Mountains in the scriptures are the places of divine encounter and revelation. Abraham offers Isaac on Mount Moriah. Moses encounters God in the burning bush and receives the Ten Commandments upon a mountain. Elijah glimpses the glory of God and hears the still small voice of God, after the earthquake, wind and fire, upon a mountain. Christ as the new Moses delivers his sermon on the mount and here on the mountain of the Transfiguration reveals a glimpse of his divine glory as Son of the Father.

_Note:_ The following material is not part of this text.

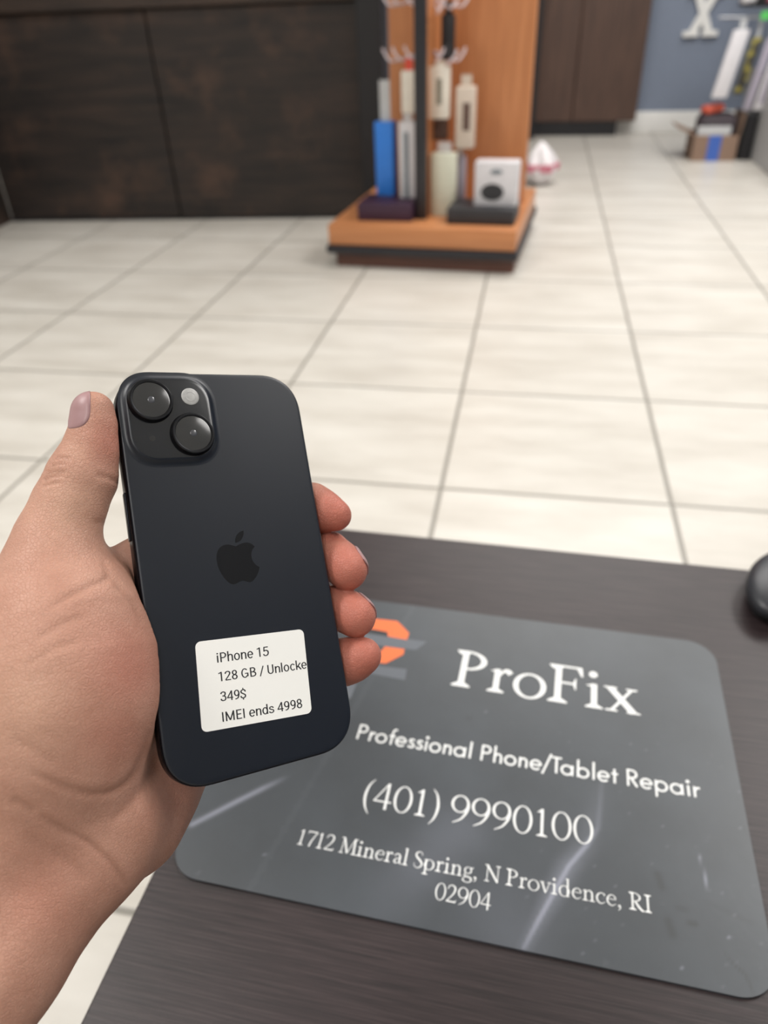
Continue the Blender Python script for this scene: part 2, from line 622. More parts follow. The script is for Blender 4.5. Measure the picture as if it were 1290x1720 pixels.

It is after his transfiguration that Christ starts speaking of his death to his disciples and sets his face to go to Jerusalem. Mount Moriah is only mentioned twice in the scriptures. Here in the Abraham and Isaac incident and then by king Solomon, who follows his Father David’s instructions and builds the Temple of the Lord on Mount Moriah. Jerusalem and the Temple are built upon the same mountain that Abraham was to offer Isaac to God in sacrifice. It is to the same mountain that Christ sets his face and will be offered himself upon the cross for the salvation of the world.

The angel of God stays Abraham’s hand, and the story points forward to Christ’s sacrifice through whom the promise to bless all the nations will find its ultimate fulfilment. It is here that we understand God reveals through this story of Abraham and Isaac, “no, not your sacrifice, but mine.”

It is in the light of this self-giving of the Godhead that St Paul is so confident to say: “What then shall we say to this? If God is for us, who is against us? He who did not spare his own Son but gave him up for us all, will he not also give us all things with him?” And that nothing in heaven or earth will be able to separate us from the love of God in Christ Jesus our Lord.

We know who Christ is: “This is my Son the Beloved,” and we know that the Godhead is intimately engaged in the suffering of the cross that has overcome the world, the flesh and the devil, to bless all the nations of the earth. Therefore, we can trust the Father’s command to ‘listen to him,’ which is to follow his teachings and entrust ourselves to his graces, in faith, because they are our life, health and salvation.

He has overcome the world and will walk with us, even through the valley of the shadow of death, so that we might sit at the banquet with his saints in glory.